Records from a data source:
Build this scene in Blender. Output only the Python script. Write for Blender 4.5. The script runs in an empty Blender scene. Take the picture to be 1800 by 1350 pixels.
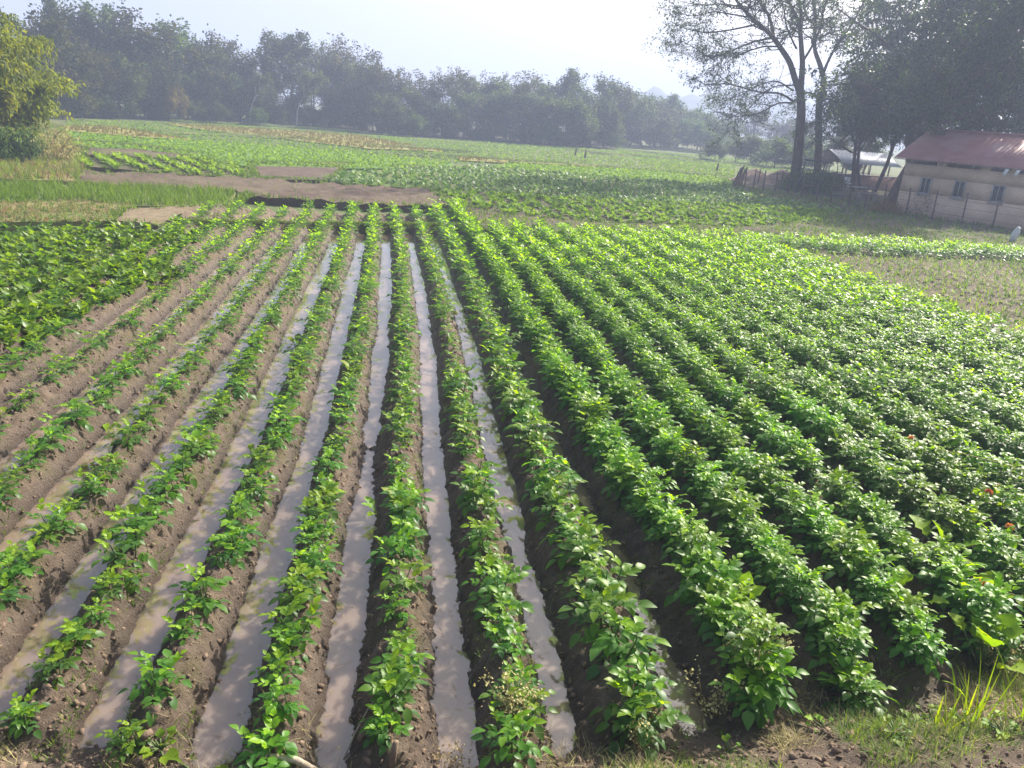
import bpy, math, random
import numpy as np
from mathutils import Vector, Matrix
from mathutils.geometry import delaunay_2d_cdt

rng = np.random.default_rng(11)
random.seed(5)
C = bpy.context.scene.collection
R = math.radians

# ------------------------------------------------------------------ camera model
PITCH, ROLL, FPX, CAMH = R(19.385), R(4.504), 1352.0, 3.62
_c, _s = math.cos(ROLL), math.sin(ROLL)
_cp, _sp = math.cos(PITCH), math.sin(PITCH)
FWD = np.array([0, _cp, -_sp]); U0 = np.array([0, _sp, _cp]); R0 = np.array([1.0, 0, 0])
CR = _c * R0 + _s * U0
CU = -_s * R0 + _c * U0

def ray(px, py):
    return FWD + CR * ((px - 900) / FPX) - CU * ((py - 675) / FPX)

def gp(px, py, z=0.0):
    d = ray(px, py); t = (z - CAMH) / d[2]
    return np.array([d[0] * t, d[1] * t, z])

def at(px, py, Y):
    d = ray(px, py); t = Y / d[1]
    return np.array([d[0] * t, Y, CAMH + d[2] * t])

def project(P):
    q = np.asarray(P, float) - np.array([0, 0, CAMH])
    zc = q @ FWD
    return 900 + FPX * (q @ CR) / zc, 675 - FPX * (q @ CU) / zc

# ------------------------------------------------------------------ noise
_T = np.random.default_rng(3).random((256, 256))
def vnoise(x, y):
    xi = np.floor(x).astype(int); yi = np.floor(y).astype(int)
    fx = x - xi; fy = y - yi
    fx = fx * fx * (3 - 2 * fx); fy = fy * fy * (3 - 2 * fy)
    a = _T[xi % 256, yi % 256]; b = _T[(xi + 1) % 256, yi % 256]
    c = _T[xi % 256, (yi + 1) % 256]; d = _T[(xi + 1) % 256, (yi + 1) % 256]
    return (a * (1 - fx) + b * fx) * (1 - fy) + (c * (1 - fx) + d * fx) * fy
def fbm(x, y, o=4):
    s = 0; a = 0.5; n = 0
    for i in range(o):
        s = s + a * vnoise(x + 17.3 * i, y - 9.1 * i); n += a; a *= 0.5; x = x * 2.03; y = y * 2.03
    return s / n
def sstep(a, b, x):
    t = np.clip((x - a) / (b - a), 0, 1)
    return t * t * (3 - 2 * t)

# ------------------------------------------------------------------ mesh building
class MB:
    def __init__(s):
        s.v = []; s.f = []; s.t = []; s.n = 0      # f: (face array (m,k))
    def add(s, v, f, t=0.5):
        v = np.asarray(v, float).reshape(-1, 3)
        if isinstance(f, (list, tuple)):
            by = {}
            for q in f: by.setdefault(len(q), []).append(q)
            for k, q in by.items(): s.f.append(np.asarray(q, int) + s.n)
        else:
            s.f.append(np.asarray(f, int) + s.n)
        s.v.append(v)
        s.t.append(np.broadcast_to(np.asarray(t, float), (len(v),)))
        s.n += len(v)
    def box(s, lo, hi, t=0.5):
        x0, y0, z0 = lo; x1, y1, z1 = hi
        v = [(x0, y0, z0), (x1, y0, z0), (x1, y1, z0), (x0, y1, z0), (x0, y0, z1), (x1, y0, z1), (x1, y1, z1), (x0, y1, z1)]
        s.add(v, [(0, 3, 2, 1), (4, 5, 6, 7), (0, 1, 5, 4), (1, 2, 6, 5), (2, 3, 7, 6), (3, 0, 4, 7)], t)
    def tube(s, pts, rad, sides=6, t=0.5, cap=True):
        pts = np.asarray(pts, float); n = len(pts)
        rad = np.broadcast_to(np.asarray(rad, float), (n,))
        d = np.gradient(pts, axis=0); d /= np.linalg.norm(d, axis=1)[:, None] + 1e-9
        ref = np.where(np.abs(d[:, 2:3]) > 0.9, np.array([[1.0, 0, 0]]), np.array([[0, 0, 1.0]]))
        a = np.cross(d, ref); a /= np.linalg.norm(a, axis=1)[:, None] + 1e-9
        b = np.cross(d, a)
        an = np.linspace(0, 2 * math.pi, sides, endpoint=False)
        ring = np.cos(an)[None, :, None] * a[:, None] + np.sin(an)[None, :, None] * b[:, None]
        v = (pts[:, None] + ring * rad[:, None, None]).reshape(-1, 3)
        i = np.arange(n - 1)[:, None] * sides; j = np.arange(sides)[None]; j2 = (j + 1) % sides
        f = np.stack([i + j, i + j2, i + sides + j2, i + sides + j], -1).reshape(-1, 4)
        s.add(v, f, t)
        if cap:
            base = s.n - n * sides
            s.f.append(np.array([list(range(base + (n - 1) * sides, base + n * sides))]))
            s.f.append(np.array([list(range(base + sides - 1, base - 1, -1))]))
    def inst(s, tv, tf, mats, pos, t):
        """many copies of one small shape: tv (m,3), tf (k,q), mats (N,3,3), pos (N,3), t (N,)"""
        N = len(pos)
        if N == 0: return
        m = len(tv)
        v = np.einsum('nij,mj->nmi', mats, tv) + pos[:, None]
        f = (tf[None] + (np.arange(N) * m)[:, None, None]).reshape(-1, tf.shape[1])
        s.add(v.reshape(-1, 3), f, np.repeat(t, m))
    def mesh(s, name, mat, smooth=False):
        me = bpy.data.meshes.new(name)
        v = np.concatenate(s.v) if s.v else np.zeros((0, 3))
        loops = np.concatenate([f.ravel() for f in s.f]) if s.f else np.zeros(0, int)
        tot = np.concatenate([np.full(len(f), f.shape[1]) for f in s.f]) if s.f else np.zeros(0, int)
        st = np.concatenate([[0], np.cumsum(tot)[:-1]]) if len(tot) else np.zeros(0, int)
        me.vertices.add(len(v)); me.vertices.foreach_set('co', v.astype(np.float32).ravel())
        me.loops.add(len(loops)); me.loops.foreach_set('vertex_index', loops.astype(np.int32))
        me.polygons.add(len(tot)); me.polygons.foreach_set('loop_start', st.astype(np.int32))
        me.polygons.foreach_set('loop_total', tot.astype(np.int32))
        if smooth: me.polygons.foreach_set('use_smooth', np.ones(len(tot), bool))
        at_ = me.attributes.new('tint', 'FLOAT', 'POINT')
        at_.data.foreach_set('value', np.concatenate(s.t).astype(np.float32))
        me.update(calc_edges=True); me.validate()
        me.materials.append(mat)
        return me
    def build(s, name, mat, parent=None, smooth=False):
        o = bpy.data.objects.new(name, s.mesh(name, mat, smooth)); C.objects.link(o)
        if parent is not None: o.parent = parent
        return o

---

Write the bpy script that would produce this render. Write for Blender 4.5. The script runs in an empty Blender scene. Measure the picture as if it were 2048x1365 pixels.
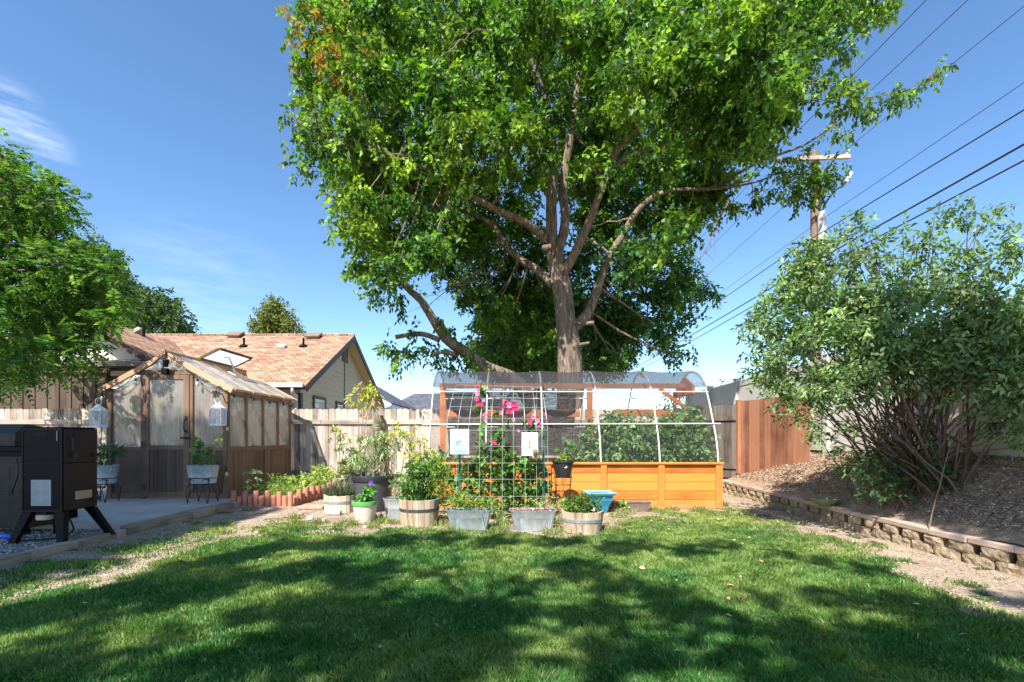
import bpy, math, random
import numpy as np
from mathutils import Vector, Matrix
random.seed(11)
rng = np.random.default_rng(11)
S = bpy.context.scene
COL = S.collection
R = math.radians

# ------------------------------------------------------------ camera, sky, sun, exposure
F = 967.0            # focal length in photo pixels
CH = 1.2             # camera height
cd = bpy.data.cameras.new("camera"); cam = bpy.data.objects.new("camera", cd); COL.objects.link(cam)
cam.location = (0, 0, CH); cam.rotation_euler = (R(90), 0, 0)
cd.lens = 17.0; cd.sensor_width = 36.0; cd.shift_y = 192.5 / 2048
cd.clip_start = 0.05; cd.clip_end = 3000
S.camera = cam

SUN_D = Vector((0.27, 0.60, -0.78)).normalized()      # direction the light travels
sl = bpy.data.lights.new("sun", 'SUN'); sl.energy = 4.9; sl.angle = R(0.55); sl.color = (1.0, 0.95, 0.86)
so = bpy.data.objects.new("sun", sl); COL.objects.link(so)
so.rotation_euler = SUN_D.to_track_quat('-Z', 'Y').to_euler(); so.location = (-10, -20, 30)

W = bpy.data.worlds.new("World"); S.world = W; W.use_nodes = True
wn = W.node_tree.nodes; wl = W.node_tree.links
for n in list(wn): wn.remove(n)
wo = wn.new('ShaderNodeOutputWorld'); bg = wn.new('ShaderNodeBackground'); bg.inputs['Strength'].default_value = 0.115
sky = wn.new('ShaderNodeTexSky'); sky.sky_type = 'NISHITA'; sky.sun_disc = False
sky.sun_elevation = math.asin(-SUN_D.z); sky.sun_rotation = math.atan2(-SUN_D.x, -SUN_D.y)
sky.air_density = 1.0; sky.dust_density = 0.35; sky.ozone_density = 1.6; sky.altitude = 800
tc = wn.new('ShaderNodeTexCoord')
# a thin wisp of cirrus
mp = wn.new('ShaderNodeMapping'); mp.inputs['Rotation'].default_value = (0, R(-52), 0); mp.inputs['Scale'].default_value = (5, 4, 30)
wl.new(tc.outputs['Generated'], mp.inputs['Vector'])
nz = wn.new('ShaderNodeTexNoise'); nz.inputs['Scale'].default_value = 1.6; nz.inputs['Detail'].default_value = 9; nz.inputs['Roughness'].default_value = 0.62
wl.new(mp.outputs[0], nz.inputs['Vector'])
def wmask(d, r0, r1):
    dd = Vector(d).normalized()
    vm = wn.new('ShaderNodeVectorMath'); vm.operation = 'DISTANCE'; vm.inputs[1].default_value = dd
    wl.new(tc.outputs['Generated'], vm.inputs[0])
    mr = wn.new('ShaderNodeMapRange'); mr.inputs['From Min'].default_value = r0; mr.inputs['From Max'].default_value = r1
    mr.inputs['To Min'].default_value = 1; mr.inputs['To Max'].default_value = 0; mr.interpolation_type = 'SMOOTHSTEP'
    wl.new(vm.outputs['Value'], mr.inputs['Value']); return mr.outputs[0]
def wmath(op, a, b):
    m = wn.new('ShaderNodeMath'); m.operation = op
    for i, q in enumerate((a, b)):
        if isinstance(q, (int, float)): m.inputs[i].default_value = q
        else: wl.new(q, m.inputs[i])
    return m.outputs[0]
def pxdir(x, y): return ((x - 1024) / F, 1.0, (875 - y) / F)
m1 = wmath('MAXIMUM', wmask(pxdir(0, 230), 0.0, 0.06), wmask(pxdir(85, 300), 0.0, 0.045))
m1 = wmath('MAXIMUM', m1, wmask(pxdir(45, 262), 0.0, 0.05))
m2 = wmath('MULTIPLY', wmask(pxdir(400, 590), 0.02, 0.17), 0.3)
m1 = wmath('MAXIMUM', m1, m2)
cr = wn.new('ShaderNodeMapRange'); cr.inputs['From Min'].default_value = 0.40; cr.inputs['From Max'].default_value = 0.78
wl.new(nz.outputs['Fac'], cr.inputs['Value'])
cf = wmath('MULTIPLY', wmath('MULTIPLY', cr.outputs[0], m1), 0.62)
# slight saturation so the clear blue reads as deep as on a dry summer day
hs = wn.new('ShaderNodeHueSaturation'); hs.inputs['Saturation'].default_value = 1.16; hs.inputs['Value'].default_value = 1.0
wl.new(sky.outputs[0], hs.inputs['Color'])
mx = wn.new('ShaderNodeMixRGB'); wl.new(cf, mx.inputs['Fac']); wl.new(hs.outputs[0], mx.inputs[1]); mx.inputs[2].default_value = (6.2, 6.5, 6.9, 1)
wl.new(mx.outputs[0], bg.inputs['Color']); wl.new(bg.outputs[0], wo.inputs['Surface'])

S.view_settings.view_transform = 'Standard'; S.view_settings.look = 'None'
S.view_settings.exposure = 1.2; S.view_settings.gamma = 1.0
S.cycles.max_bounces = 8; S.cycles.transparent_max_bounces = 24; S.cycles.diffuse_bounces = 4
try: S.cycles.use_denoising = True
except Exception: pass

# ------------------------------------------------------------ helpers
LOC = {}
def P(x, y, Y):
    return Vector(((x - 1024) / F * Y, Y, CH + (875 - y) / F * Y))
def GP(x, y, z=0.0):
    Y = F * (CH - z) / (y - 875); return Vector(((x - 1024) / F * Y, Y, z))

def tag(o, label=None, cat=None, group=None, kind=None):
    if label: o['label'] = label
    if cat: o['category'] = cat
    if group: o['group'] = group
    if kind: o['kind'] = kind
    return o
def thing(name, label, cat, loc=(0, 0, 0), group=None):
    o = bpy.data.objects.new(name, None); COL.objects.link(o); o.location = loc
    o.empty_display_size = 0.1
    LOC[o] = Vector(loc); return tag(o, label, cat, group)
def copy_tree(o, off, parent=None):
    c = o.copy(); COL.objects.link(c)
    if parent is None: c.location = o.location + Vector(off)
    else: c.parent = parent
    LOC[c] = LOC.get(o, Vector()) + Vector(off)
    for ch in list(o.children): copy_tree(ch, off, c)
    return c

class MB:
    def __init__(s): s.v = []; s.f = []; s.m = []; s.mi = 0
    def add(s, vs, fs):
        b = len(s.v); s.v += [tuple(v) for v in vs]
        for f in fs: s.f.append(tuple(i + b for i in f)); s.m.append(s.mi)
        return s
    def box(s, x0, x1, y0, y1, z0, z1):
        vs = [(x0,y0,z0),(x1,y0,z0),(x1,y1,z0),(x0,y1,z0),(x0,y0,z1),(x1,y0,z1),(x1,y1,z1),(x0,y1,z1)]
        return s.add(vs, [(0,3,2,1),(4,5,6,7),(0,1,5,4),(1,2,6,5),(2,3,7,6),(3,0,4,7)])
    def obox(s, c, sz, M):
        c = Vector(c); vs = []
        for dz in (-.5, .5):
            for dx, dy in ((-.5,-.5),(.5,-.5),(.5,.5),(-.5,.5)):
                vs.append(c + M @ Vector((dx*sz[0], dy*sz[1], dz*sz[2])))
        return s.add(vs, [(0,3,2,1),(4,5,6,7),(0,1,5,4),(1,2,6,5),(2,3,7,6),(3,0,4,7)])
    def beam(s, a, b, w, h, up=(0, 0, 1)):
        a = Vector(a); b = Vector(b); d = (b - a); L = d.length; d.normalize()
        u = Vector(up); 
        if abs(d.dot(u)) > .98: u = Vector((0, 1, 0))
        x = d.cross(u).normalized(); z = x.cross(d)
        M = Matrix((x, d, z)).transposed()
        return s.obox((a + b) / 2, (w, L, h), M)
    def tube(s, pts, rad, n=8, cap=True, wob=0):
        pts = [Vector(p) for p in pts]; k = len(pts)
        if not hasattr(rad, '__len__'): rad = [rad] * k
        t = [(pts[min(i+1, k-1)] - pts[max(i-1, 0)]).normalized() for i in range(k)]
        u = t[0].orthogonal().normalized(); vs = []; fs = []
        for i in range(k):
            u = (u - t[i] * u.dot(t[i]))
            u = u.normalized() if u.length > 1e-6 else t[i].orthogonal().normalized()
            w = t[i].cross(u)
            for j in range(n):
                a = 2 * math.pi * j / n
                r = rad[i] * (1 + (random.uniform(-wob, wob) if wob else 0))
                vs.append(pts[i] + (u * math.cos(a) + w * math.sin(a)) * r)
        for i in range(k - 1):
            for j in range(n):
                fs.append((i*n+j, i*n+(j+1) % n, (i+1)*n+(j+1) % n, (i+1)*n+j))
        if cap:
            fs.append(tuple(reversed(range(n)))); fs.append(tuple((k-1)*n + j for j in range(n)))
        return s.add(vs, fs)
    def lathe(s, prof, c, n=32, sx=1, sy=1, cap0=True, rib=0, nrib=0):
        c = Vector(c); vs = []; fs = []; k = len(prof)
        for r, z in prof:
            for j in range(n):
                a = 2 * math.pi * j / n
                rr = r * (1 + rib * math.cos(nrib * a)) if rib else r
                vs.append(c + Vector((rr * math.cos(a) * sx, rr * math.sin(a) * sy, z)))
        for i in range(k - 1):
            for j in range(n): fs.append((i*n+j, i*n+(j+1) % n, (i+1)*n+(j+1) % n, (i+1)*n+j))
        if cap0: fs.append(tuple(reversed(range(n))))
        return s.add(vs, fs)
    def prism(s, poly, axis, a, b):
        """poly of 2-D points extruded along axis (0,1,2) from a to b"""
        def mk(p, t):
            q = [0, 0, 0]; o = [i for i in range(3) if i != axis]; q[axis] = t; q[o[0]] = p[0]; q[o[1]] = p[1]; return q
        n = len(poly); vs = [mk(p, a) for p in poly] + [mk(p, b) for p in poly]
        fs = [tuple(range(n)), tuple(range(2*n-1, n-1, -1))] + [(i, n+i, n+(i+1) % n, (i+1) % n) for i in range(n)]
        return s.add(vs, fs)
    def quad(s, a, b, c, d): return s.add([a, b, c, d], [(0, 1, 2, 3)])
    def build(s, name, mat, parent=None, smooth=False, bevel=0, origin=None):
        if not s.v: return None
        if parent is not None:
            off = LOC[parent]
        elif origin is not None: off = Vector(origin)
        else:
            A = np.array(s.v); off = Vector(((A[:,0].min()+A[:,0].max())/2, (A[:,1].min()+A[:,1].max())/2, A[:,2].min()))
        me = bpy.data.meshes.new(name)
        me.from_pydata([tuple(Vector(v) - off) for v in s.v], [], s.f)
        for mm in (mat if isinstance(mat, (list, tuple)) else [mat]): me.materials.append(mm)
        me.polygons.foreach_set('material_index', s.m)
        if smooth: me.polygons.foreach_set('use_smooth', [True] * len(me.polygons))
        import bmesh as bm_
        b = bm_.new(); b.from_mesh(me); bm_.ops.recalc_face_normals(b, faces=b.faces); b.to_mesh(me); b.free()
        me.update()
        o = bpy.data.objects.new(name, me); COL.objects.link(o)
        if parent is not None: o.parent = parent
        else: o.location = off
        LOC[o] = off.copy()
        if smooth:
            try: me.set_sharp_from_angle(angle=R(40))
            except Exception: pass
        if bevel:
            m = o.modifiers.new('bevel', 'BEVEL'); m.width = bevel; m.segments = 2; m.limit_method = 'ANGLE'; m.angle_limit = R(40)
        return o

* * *

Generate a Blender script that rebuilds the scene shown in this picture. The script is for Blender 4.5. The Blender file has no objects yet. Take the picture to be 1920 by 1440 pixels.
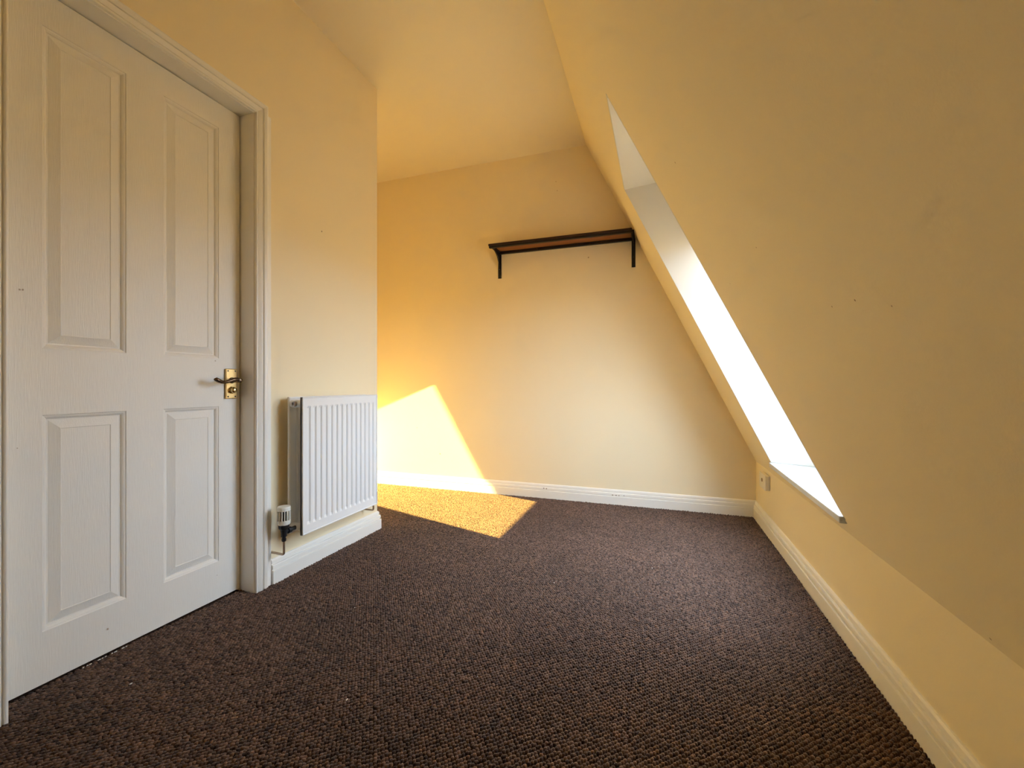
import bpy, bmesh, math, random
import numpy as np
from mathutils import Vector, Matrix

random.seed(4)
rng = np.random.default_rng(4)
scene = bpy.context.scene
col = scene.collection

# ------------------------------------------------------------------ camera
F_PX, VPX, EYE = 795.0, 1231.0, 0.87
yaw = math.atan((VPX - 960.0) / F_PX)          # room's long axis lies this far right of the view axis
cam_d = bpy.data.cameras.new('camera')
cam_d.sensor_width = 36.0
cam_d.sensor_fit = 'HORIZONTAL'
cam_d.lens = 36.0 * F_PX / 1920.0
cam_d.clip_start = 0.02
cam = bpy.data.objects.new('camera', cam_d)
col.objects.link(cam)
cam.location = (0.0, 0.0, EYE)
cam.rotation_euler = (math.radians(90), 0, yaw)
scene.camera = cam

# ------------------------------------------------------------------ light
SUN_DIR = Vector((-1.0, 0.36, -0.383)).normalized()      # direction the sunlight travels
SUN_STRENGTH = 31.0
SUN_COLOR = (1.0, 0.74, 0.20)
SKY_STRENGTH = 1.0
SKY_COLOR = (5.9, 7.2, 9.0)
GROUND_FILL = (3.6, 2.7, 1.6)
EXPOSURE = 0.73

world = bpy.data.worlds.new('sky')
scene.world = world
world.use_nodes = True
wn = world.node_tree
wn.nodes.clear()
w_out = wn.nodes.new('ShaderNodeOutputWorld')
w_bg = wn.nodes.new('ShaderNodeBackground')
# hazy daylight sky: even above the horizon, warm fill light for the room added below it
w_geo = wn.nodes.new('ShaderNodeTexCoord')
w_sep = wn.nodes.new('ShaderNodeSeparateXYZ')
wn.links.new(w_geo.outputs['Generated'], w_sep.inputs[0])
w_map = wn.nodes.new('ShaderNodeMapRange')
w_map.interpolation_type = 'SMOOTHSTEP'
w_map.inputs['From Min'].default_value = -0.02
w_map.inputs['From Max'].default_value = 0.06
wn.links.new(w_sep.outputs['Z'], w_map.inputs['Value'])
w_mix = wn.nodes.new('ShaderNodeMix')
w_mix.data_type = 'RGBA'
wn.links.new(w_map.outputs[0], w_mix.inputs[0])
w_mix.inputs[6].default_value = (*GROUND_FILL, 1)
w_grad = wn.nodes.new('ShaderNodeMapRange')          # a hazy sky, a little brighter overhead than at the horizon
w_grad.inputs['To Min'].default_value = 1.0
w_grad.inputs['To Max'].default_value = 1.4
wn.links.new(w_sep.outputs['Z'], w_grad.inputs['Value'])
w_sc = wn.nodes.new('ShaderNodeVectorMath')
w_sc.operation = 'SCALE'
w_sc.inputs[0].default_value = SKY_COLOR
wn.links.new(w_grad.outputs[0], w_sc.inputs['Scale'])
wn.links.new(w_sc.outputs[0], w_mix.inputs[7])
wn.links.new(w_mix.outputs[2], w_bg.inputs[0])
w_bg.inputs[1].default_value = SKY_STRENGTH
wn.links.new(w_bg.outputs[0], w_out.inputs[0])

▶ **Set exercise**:
Within the entries above, give again exactly the lines starting at the one that contains "Generate a Blender" and ending at the one that contains "EXPOSURE = 0.73", leaving out the pictures.

▶ **Response below**:
Generate a Blender script that rebuilds the scene shown in this picture. The script is for Blender 4.5. The Blender file has no objects yet. Take the picture to be 1920 by 1440 pixels.
import bpy, bmesh, math, random
import numpy as np
from mathutils import Vector, Matrix

random.seed(4)
rng = np.random.default_rng(4)
scene = bpy.context.scene
col = scene.collection

# ------------------------------------------------------------------ camera
F_PX, VPX, EYE = 795.0, 1231.0, 0.87
yaw = math.atan((VPX - 960.0) / F_PX)          # room's long axis lies this far right of the view axis
cam_d = bpy.data.cameras.new('camera')
cam_d.sensor_width = 36.0
cam_d.sensor_fit = 'HORIZONTAL'
cam_d.lens = 36.0 * F_PX / 1920.0
cam_d.clip_start = 0.02
cam = bpy.data.objects.new('camera', cam_d)
col.objects.link(cam)
cam.location = (0.0, 0.0, EYE)
cam.rotation_euler = (math.radians(90), 0, yaw)
scene.camera = cam

# ------------------------------------------------------------------ light
SUN_DIR = Vector((-1.0, 0.36, -0.383)).normalized()      # direction the sunlight travels
SUN_STRENGTH = 31.0
SUN_COLOR = (1.0, 0.74, 0.20)
SKY_STRENGTH = 1.0
SKY_COLOR = (5.9, 7.2, 9.0)
GROUND_FILL = (3.6, 2.7, 1.6)
EXPOSURE = 0.73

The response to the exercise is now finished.